— START Given material —

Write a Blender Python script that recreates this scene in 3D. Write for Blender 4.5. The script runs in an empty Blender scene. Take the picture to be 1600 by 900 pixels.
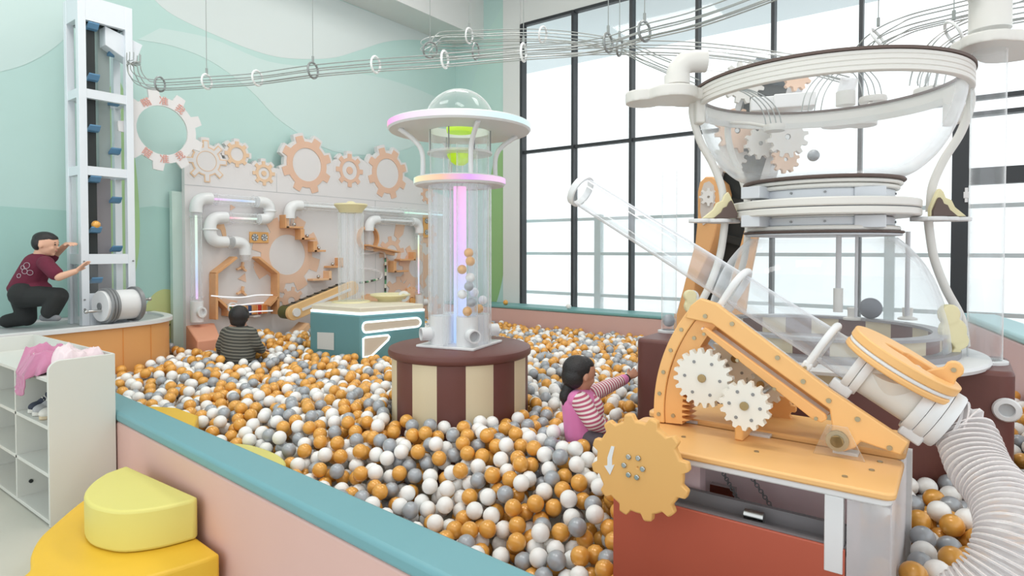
import bpy, bmesh, math, random
import numpy as np
from mathutils import Vector, Matrix, noise
random.seed(7)
SC = bpy.context.scene
COL = SC.collection

# ------------------------------------------------------------------ camera, world, light, exposure
F, CX, CY = 953.0, 800.0, 410.0
YAW, PIT, EYE = math.radians(36.3), math.radians(1.2), 1.5
cam_data = bpy.data.cameras.new('camera')
cam_data.sensor_width = 36.0
cam_data.lens = 36.0 * F / 1600.0
cam_data.shift_y = -(450.0 - CY) / 1600.0
cam_data.clip_start = 0.05
cam_data.clip_end = 200
cam = bpy.data.objects.new('camera', cam_data)
cam.location = (0, 0, EYE)
cam.rotation_euler = (math.radians(90) - PIT, 0, YAW)
COL.objects.link(cam)
SC.camera = cam

world = bpy.data.worlds.new('overcast_sky')
SC.world = world
world.use_nodes = True
world.node_tree.nodes['Background'].inputs[0].default_value = (0.94, 0.98, 1.0, 1)
world.node_tree.nodes['Background'].inputs[1].default_value = 1.25

def area_light(name, loc, rot, sx, sy, power, col=(1, 1, 1)):
    l = bpy.data.lights.new(name, 'AREA')
    l.shape = 'RECTANGLE'; l.size = sx; l.size_y = sy; l.energy = power; l.color = col
    o = bpy.data.objects.new(name, l)
    o.location = loc; o.rotation_euler = rot
    COL.objects.link(o)
    return o
# unseen area lights added below the ceiling to brighten and shape the play area
for lx, ly in ((-4.2, 4.6), (-4.2, 1.2), (-1.0, 4.6), (-1.0, 1.2)):
    area_light('fill_light', (lx, ly, 5.5), (0, 0, 0), 1.8, 0.8, 42, (1.0, 0.965, 0.92))

vs = SC.view_settings
vs.view_transform = 'Standard'
vs.look = 'None'
vs.exposure = 0.24
vs.gamma = 1.0
vs.use_curve_mapping = False
SC.cycles.max_bounces = 10
SC.cycles.diffuse_bounces = 4
SC.cycles.transparent_max_bounces = 40
SC.cycles.transmission_bounces = 8
SC.cycles.caustics_reflective = False
SC.cycles.caustics_refractive = False
SC.cycles.sample_clamp_indirect = 6.0
SC.cycles.use_denoising = True

# ------------------------------------------------------------------ from a point of the picture to a point of the place
FWD = Vector((-math.sin(YAW) * math.cos(PIT), math.cos(YAW) * math.cos(PIT), -math.sin(PIT)))
RGT = Vector((math.cos(YAW), math.sin(YAW), 0))
UPV = RGT.cross(FWD)
E0 = Vector((0, 0, EYE))
def ray(px, py): return FWD + RGT * ((px - CX) / F) - UPV * ((py - CY) / F)
def Pz(px, py, z):
    d = ray(px, py); return E0 + d * ((z - EYE) / d.z)
def Px(px, py, x):
    d = ray(px, py); return E0 + d * (x / d.x)
def Py(px, py, y):
    d = ray(px, py); return E0 + d * (y / d.y)
def Pd(px, py, t): return E0 + ray(px, py) * t
def Pp(px, py, p0, n):
    d = ray(px, py); return E0 + d * ((Vector(p0) - E0).dot(n) / d.dot(n))
def project(p):
    q = Vector(p) - E0; D = q.dot(FWD)
    return CX + F * q.dot(RGT) / D, CY - F * q.dot(UPV) / D, D

# ------------------------------------------------------------------ materials
def lin(c):
    c = c / 255.0
    return c / 12.92 if c <= 0.04045 else ((c + 0.055) / 1.055) ** 2.4
def rgb(r, g, b): return (lin(r), lin(g), lin(b), 1.0)
MATS = {}
def mat(name, col, rough=0.5, metal=0.0, bump=0.0, bscale=60.0, vary=0.0, vscale=4.0, spec=0.5, coat=0.0, sheen=0.0):
    if name in MATS: return MATS[name]
    m = bpy.data.materials.new(name); m.use_nodes = True
    nt = m.node_tree; b = nt.nodes['Principled BSDF']
    b.inputs['Base Color'].default_value = col
    b.inputs['Roughness'].default_value = rough
    b.inputs['Metallic'].default_value = metal
    b.inputs['Specular IOR Level'].default_value = spec
    b.inputs['Coat Weight'].default_value = coat
    b.inputs['Sheen Weight'].default_value = sheen
    if bump or vary:
        tc = nt.nodes.new('ShaderNodeTexCoord')
    if bump:
        n = nt.nodes.new('ShaderNodeTexNoise'); n.inputs['Scale'].default_value = bscale; n.inputs['Detail'].default_value = 4
        nt.links.new(tc.outputs['Object'], n.inputs['Vector'])
        bp = nt.nodes.new('ShaderNodeBump'); bp.inputs['Strength'].default_value = bump; bp.inputs['Distance'].default_value = 0.01
        nt.links.new(n.outputs['Fac'], bp.inputs['Height']); nt.links.new(bp.outputs['Normal'], b.inputs['Normal'])
    if vary:
        n2 = nt.nodes.new('ShaderNodeTexNoise'); n2.inputs['Scale'].default_value = vscale; n2.inputs['Detail'].default_value = 3
        nt.links.new(tc.outputs['Object'], n2.inputs['Vector'])
        mx = nt.nodes.new('ShaderNodeMix'); mx.data_type = 'RGBA'
        mx.inputs['A'].default_value = tuple(c * (1 - vary) for c in col[:3]) + (1,)
        mx.inputs['B'].default_value = tuple(min(1, c * (1 + vary)) for c in col[:3]) + (1,)
        nt.links.new(n2.outputs['Fac'], mx.inputs['Factor']); nt.links.new(mx.outputs['Result'], b.inputs['Base Color'])
    MATS[name] = m
    return m
def emit(name, col, strength):
    if name in MATS: return MATS[name]
    m = bpy.data.materials.new(name); m.use_nodes = True
    b = m.node_tree.nodes['Principled BSDF']
    b.inputs['Base Color'].default_value = (0.5, 0.5, 0.5, 1)
    b.inputs['Emission Color'].default_value = col
    b.inputs['Emission Strength'].default_value = strength
    MATS[name] = m
    return m
def emit_ramp(name, stops, strength, axis):
    """an LED strip whose colour runs along one axis of its own bounding box"""
    m = bpy.data.materials.new(name); m.use_nodes = True
    nt = m.node_tree; b = nt.nodes['Principled BSDF']
    tc = nt.nodes.new('ShaderNodeTexCoord'); sp = nt.nodes.new('ShaderNodeSeparateXYZ'); rp = nt.nodes.new('ShaderNodeValToRGB')
    nt.links.new(tc.outputs['Generated'], sp.inputs[0]); nt.links.new(sp.outputs['XYZ'.index(axis)], rp.inputs[0])
    els = rp.color_ramp.elements
    els[0].position, els[0].color = stops[0]
    els[1].position, els[1].color = stops[-1]
    for p, c in stops[1:-1]:
        e = els.new(p); e.color = c
    nt.links.new(rp.outputs[0], b.inputs['Emission Color'])
    b.inputs['Emission Strength'].default_value = strength
    b.inputs['Base Color'].default_value = (0.05, 0.05, 0.05, 1)
    MATS[name] = m
    return m
def acrylic(name, tint=(0.985, 0.992, 0.995), haze=0.04, edge=0.5, refl=0.8, hcol=(0.92, 0.94, 0.95), epow=3.2):
    """thin clear plastic: lets light through, mirrors at grazing angles, whitish at its rim"""
    if name in MATS: return MATS[name]
    m = bpy.data.materials.new(name); m.use_nodes = True
    nt = m.node_tree; nt.nodes.clear()
    out = nt.nodes.new('ShaderNodeOutputMaterial')
    tr = nt.nodes.new('ShaderNodeBsdfTransparent'); tr.inputs[0].default_value = tint + (1,)
    gl = nt.nodes.new('ShaderNodeBsdfGlossy'); gl.inputs['Roughness'].default_value = 0.04
    gl.inputs['Color'].default_value = (0.95, 0.97, 1, 1)
    lf = nt.nodes.new('ShaderNodeLayerWeight'); lf.inputs[0].default_value = 0.5
    pf = nt.nodes.new('ShaderNodeMath'); pf.operation = 'POWER'; pf.inputs[1].default_value = 4.5
    ml = nt.nodes.new('ShaderNodeMath'); ml.operation = 'MULTIPLY_ADD'; ml.inputs[1].default_value = refl * 0.75; ml.inputs[2].default_value = 0.035 * refl
    nt.links.new(lf.outputs['Facing'], pf.inputs[0])
    m1 = nt.nodes.new('ShaderNodeMixShader')
    nt.links.new(pf.outputs[0], ml.inputs[0]); nt.links.new(ml.outputs[0], m1.inputs[0])
    nt.links.new(tr.outputs[0], m1.inputs[1]); nt.links.new(gl.outputs[0], m1.inputs[2])
    df = nt.nodes.new('ShaderNodeBsdfDiffuse'); df.inputs[0].default_value = hcol + (1,)  # white diffuse, strongest at the rim, paints in the edge highlight
    lw = nt.nodes.new('ShaderNodeLayerWeight'); lw.inputs[0].default_value = 0.5
    pw = nt.nodes.new('ShaderNodeMath'); pw.operation = 'POWER'; pw.inputs[1].default_value = epow
    ma = nt.nodes.new('ShaderNodeMath'); ma.operation = 'MULTIPLY_ADD'; ma.inputs[1].default_value = edge; ma.inputs[2].default_value = haze
    ma.use_clamp = True
    nt.links.new(lw.outputs['Facing'], pw.inputs[0]); nt.links.new(pw.outputs[0], ma.inputs[0])
    m2 = nt.nodes.new('ShaderNodeMixShader')
    nt.links.new(ma.outputs[0], m2.inputs[0]); nt.links.new(m1.outputs[0], m2.inputs[1]); nt.links.new(df.outputs[0], m2.inputs[2])
    nt.links.new(m2.outputs[0], out.inputs[0])
    MATS[name] = m
    return m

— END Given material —

Instructions for the task -> Your task is to reproduce exactly the lines from the start of the data above through the line containing "(1.0, 0.965, 0.92))", leaving every picture out.

The output ->
Write a Blender Python script that recreates this scene in 3D. Write for Blender 4.5. The script runs in an empty Blender scene. Take the picture to be 1600 by 900 pixels.
import bpy, bmesh, math, random
import numpy as np
from mathutils import Vector, Matrix, noise
random.seed(7)
SC = bpy.context.scene
COL = SC.collection

# ------------------------------------------------------------------ camera, world, light, exposure
F, CX, CY = 953.0, 800.0, 410.0
YAW, PIT, EYE = math.radians(36.3), math.radians(1.2), 1.5
cam_data = bpy.data.cameras.new('camera')
cam_data.sensor_width = 36.0
cam_data.lens = 36.0 * F / 1600.0
cam_data.shift_y = -(450.0 - CY) / 1600.0
cam_data.clip_start = 0.05
cam_data.clip_end = 200
cam = bpy.data.objects.new('camera', cam_data)
cam.location = (0, 0, EYE)
cam.rotation_euler = (math.radians(90) - PIT, 0, YAW)
COL.objects.link(cam)
SC.camera = cam

world = bpy.data.worlds.new('overcast_sky')
SC.world = world
world.use_nodes = True
world.node_tree.nodes['Background'].inputs[0].default_value = (0.94, 0.98, 1.0, 1)
world.node_tree.nodes['Background'].inputs[1].default_value = 1.25

def area_light(name, loc, rot, sx, sy, power, col=(1, 1, 1)):
    l = bpy.data.lights.new(name, 'AREA')
    l.shape = 'RECTANGLE'; l.size = sx; l.size_y = sy; l.energy = power; l.color = col
    o = bpy.data.objects.new(name, l)
    o.location = loc; o.rotation_euler = rot
    COL.objects.link(o)
    return o
# unseen area lights added below the ceiling to brighten and shape the play area
for lx, ly in ((-4.2, 4.6), (-4.2, 1.2), (-1.0, 4.6), (-1.0, 1.2)):
    area_light('fill_light', (lx, ly, 5.5), (0, 0, 0), 1.8, 0.8, 42, (1.0, 0.965, 0.92))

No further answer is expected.